Powell, who served as the nation's top diplomat from 2001 to 2005
under Republican President George W. Bush, told People magazine that
while he did send Clinton a memo about his own email practices,
Clinton had already chosen to use personal email rather than a
government account while she had the job.
"Her people have been trying to pin it on me. ... The truth is, she
was using (the private email server) for a year before I sent her a
memo telling her what I did," Powell told People on Saturday.

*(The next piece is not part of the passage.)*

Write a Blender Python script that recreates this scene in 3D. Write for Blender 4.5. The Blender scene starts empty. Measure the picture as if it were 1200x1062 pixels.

The New York Times reported last week that Clinton told federal
investigators that Powell had suggested she use personal email for
unclassified email when the two spoke over dinner. The conversation
occurred "in the early months" of Clinton's tenure at the State
Department, the Times said, citing a forthcoming book by journalist
Joe Conason that first reported the dinner exchange.
Representatives for Powell, in a separate statement to NBC News,
said he had no recollection of the conversation with Clinton.
"He did write former Secretary Clinton an email memo describing his
use of his personal AOL email account for unclassified messages and
how it vastly improved communications within the State Department,"
his office told NBC on Friday.
The email exchange occurred in 2009, according to the Times.
Powell and aides to his successor as secretary of state in the Bush
administration, Condoleezza Rice, received some classified
information via personal email accounts, Reuters has reported.
Clinton's additional use of a personal computer server at her home,
however, broke State Department rules, an internal watchdog found.